Hampir tak ada satupun daerah di Indonesia yang tata ruangnya berbasis bencana.
Artinya, mereka mengembangkan kota sudah dengan simulasi akan seperti apa kota
itu bila diberi bencana tertentu (banjir, gempa, tsunami dll). Tata ruang yang
berbasis bencana akan menyiapkan diri dengan tempat dan rute evakuasi bila
banjir atau kebakaran atau bencana lainnya terjadi. Jadi tidak perlu nantinya
ada pengungsi banjir di tepi jalan tol.
3.
Sistem
distribusi ekonomi. Ekonomi kapitalisme berbasis riba sangat mendorong
urbanisasi, karena ada cukup besar uang yang tidak benar-benar ditanamkan di
sektor real. Andaikata sistem syariah yang dipakai, modal akan mengalir ke
sektor real, dan ini mau tidak mau akan mengalir ke daerah-daerah, dan
urbanisasi bisa ditekan.
4.
Sistem
edukasi bencana. Masyarakat kita bukanlah masyarakat yang sadar bencana.
Sebagian bahkan menganggap banjir hal biasa kalau tinggal di Jakarta.
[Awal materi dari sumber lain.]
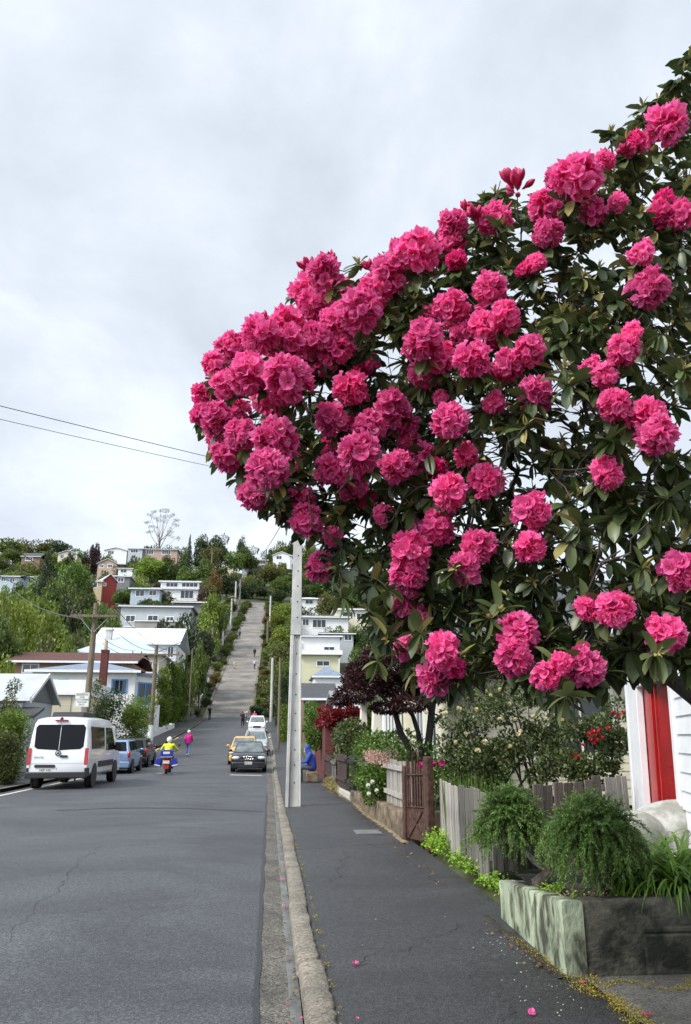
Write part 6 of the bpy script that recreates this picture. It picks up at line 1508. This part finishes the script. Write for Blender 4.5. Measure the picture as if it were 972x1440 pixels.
MB().box(.24, 1.31, -.03, -.004, zz + .12, zz + 1.5, 0, M).build('pane', m_glass, wf)
m = MB(); m.prism([(xr - .3, .2), (xr + 1.5, 1.5), (xr + 1.5, 2.8), (xr - .3, 2.8)], z1 + .003, z1 + .2, 'z'); m.build('bay_roof', r_slate, h)
c_ = at(141, 1000, 57); zt = at(141, 907, 57).z
ct = thing('brick_chimney', 'tall dark red chimney stack with a clay pot at the white house', 'chimney', (c_.x, 57, c_.z - 2))
MB().box(-.24, .24, -.24, .24, 0, zt - c_.z + 2 - .5).box(-.27, .27, -.27, .27, zt - c_.z + 1.503, zt - c_.z + 1.65).build('stack', m_brick, ct); MB().lathe([(.15, zt - c_.z + 1.653), (.12, zt - c_.z + 2.3)], 12).build('pot', w_tan, ct)
house('brown_roof_house', 'long low brick house under a brown tiled roof', 'brown tiled house', 72, 17, 184, 932, 960, 8, 'side', w_brick, r_brown, 1.2, 0, [(32, 935, 54, 945)], .6)
house('hipped_villa', 'cream villa with pale blue hipped iron roof and white chimney', 'pale blue hipped villa', 85, 100, 222, 919, 960, 9, 'hip', w_cream, r_blue, 2.4, 0, [(199, 931, 206, 945), (208, 931, 214, 945)], .5, (154, 887, 9, m_conc), None, None)
house('white_roofed_house', 'large white house with a broad bright white roof', 'broad white roofed house', 97, 130, 246, 906, 945, 11, 'side', w_white, r_white, 2.6, 0, [(236, 910, 244, 924)], .5, None)
house('wide_grey_house', 'wide flat pale grey house above the white roofs', 'wide pale grey house', 152, 169, 268, 854, 874, 12, 'flat', w_grey, r_grey, .35, 0, [(177, 866, 190, 874), (208, 866, 222, 874), (234, 868, 244, 873)], .5)
house('concrete_garage', 'bare concrete basement block below the wide grey house', 'bare concrete block', 149, 188, 250, 874, 890, 6, 'flat', w_conc, w_conc, .2, 0, [], .1, None, cat='garage')
house('white_shed', 'small white shed beneath the concrete block with two white pots', 'small white shed', 144, 170, 188, 882, 890, 4, 'flat', w_white, r_white, .2, 0, [(173, 884, 180, 888)], .1, cat='shed')
house('blue_grey_house', 'pale blue grey flat roofed house among shrubs', 'pale blue grey house', 190, 183, 224, 829, 845, 9, 'mono', w_blue, r_silver, .8, 0, [(191, 830, 203, 838), (210, 831, 220, 837)], .6)
house('two_storey_house', 'upper flat roofed white house with strip windows', 'strip windowed house', 212, 226, 280, 819, 826, 9, 'mono', w_white, r_silver, .9, 0, [(234, 820, 250, 825), (256, 820, 278, 825)], .6)
house('lower_flat_house', 'white balcony house directly under the strip windowed one', 'white balcony house', 205, 215, 286, 829, 843, 7, 'flat', w_white, r_silver, .35, 0, [(254, 831, 272, 841), (228, 832, 240, 839)], .5)
house('rusty_carport', 'carport with rust streaked iron roof beside the street trees', 'rusty carport', 178, 244, 288, 848, 856, 7, 'mono', w_dgrey, r_rust, 1.0, 0, [], .5, cat='carport')
house('red_barn_house', 'barn red house with steep pale roof', 'barn red house', 205, 143, 164, 817, 834, 12, 'gable', w_red, r_silver, 2.0, .5, [(146, 820, 149, 823)], .3)
house('tan_annex', 'tan timber annex joined below the barn red house', 'tan annex', 204, 122, 143, 818, 830, 8, 'mono', w_tan, r_rust, .7, 0, [(126, 820, 137, 826)], .3)
house('dark_blue_house', 'dark slate house behind the barn red one', 'dark slate house', 222, 155, 182, 811, 822, 8, 'flat', w_dgrey, r_silver, .3, 0, [(166, 813, 174, 818)], .4)
house('white_house', 'white house with dark roof at the far outer edge of the slope', 'dark roofed white house', 205, -8, 26, 811, 822, 9, 'side', w_blue, r_dark, 1.2, 0, [(2, 813, 8, 817), (14, 813, 21, 818)], .5)
house('white_house', 'pale house with long dark roof next to the dark pine', 'long dark roofed pale house', 210, 26, 50, 812, 824, 9, 'mono', w_blue, r_dark, 1.0, 0, [(30, 814, 36, 819), (40, 814, 45, 819)], .4)
house('brown_gable_house', 'brown timber house with dark steep roof high on the slope', 'brown timber house', 320, 30, 56, 783, 790, 10, 'side', w_brown, r_dark, 2.6, 0, [(36, 784, 46, 788)], .5)
house('ridge_house', 'small cream cottage at the skyline by the dark pine', 'cream skyline cottage', 330, 81, 108, 779, 788, 9, 'gable', w_cream, r_dark, 1.6, 0, [(85, 780, 90, 785), (97, 780, 104, 785)], .5)
house('ridge_house', 'long white house with pale roof on the skyline', 'long white skyline house', 385, 147, 178, 774, 782, 9, 'gable', w_white, r_silver, 1.5, 0, [(152, 775, 160, 779)], .5)
house('ridge_house', 'grey flat roofed house next on the skyline', 'flat skyline house', 382, 180, 200, 772, 780, 9, 'mono', w_grey, r_silver, .8, 0, [(184, 773, 194, 777)], .5)
house('salmon_house', 'salmon pink house with tan roof below the skyline', 'salmon pink house', 320, 137, 164, 793, 803, 9, 'gable', w_pink, r_rust, 2.2, 0, [(141, 794, 146, 798), (152, 794, 158, 798)], .5)
house('small_white_house', 'small white house with grey roof near the salmon one', 'small white hill house', 300, 166, 186, 800, 808, 8, 'flat', w_white, r_grey, .4, 0, [(170, 801, 178, 805)], .4)
house('long_brick_house', 'long low brick and cream house by the tall gum tree', 'long low brick house', 385, 199, 249, 773, 784, 9, 'flat', w_pink, r_grey, .5, 0, [(206, 774, 216, 779), (228, 774, 240, 779)], .6)
house('cream_hill_house', 'cream house with grey gable at the head of the street', 'cream street head house', 370, 298, 332, 791, 801, 10, 'side', w_cream, r_grey, 1.5, 0, [(302, 792, 312, 797), (316, 790, 324, 796)], .5)
house('deck_house', 'grey house with a dark deck at the head of the street', 'dark decked house', 368, 341, 376, 788, 801, 10, 'flat', w_grey, r_silver, .4, 0, [(343, 791, 356, 797), (360, 788, 373, 793)], .6, ledge=(341, 374, 798, 1.5, w_dgrey))
house('white_hill_house', 'bright white gabled house high beside the pole', 'bright white gabled house', 385, 384, 408, 781, 789, 10, 'gable', w_white, r_white, 1.9, 0, [(389, 782, 396, 786)], .5)
house('white_hill_house', 'grey wing at the end of the bright white gabled house', 'grey wing house', 383, 408, 424, 782, 790, 9, 'flat', w_grey, r_silver, .4, 0, [(411, 783, 418, 787)], .4)
house('hip_roof_house', 'house with low white hipped roof in the trees beyond the pole', 'low white hipped house', 205, 412, 458, 842, 850, 10, 'hip', w_white, r_white, 1.2, 0, [(430, 844, 440, 849)], .6)
house('cream_flat_house', 'cream flat roofed house highest beyond the power pole', 'cream flat roofed house', 172, 472, 517, 858, 876, 9, 'flat', w_cream, r_silver, .35, 0, [(482, 861, 496, 870), (502, 863, 513, 871)], .5)
house('blue_balcony_house', 'white house with a long blue glazed front beyond the power pole', 'blue glazed house', 166, 424, 490, 869, 886, 8, 'flat', w_white, r_silver, .4, 0, [(440, 872, 458, 882), (426, 871, 434, 879)], .5)
house('brown_flat_house', 'low grey house with dark windows peeping over the white terrace house', 'low peeping house', 146, 452, 497, 892, 905, 6, 'flat', w_grey, r_dark, .3, 0, [(485, 893, 494, 900)], .5)
house('white_terrace_house', 'white flat roofed house with dark garage above the pale yellow house', 'white terrace house', 136, 424, 478, 896, 917, 7, 'flat', w_white, r_grey, .3, 0, [(456, 910, 470, 915), (424, 905, 427, 914)], .5)
house('pale_yellow_house', 'pale yellow two storey house with a white band beyond the pole', 'pale yellow two storey house', 124, 424, 476, 921, 962, 8, 'flat', w_yel, m_trimW, .75, 0, [(446, 930, 463, 936)], .6)
house('blue_roof_house', 'white cottage with blue grey hipped roof below the yellow house', 'blue grey hipped cottage', 86, 442, 482, 951, 985, 7, 'hip', w_white, r_slate, 1.3, 0, [(456, 963, 464, 972)], .3)
house('gabled_house', 'dark gabled cottage with white trim behind the crimson creeper', 'dark gabled cottage', 66, 427, 470, 984, 1010, 8, 'side', w_brown, r_dark, 1.5, 0, [(432, 987, 438, 996)], .4)
house('white_bay_house', 'tall white bay fronted villa behind the maple', 'white bay fronted villa', 44, 476, 500, 995, 1040, 7, 'side', w_white, r_grey, 1.0, 0, [(481, 985, 486, 1010), (489, 985, 494, 1010)], .3)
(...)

Di
kantor-kantor saja, jarang ditemukan alat pemadam api, padahal kebakaran adalah
bencana lokal yang paling sering terjadi. Kalau kita belajar dari Jepang, alat
pemadam api kecil (sebesar semprotan Baygon) ada di hampir tiap rumah tangga
dan kamar hotel. Rute evakuasi dipasang di tempat-tempat umum. Pendidikan sadar
bencana ini harus didukung oleh para elite politis, selebritis dan media massa.
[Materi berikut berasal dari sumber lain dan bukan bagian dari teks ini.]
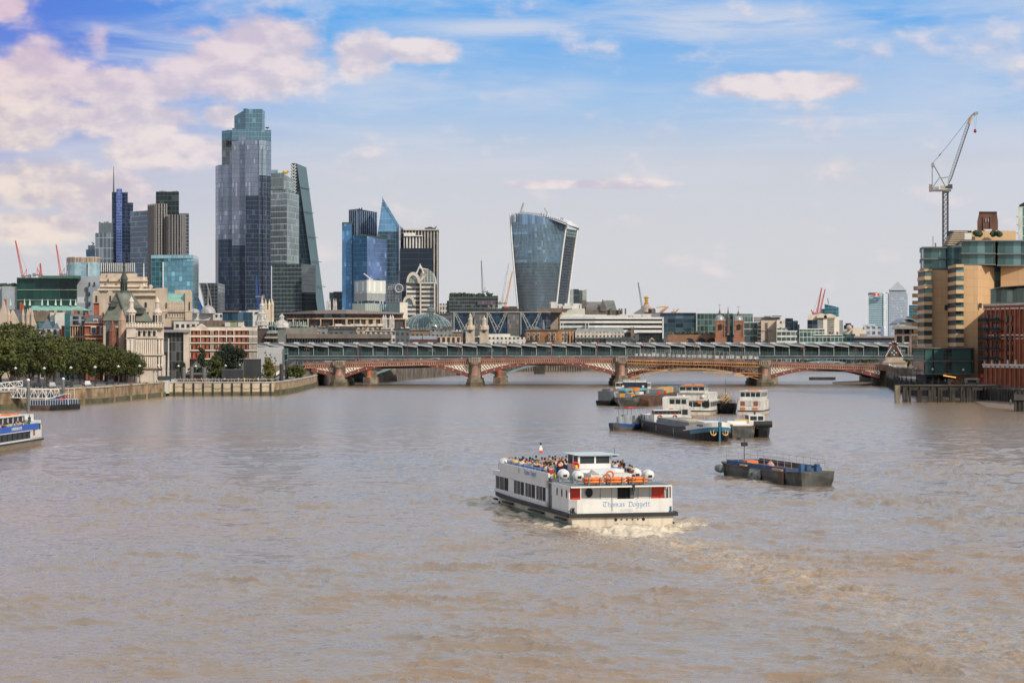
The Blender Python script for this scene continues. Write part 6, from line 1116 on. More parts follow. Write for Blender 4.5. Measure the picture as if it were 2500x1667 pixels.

Pemerintah bahkan perlu membangun museum untuk memberi penghayatan bencana
kepada orang-orang yang belum pernah mengalaminya, agar tahu apa yang harus
diperbuat, baik untuk mencegahnya maupun mengatasinya ketika bencana terjadi.
5.
Terakhir
adalah sistem manajemen pemerintahan yang tanggap bencana. Semua orang yang
akan menjadi pejabat publik perlu dibekali dengan manual bila ada bencana
beserta Trainingnya. Aparat TNI perlu memiliki latihan-latihan khusus mengatasi
darurat bencana - tidak sekedar darurat militer atau perang. TNI adalah
organisasi yang paling mudah digerakkan, serta punya perlengkapannya untuk
mengatasi bencana. Namun bila saat ini tidak pernah disiapkan ke sana, dan para
pejabat publik tidak terpikir ke sana, ya semua tidak disiapkan.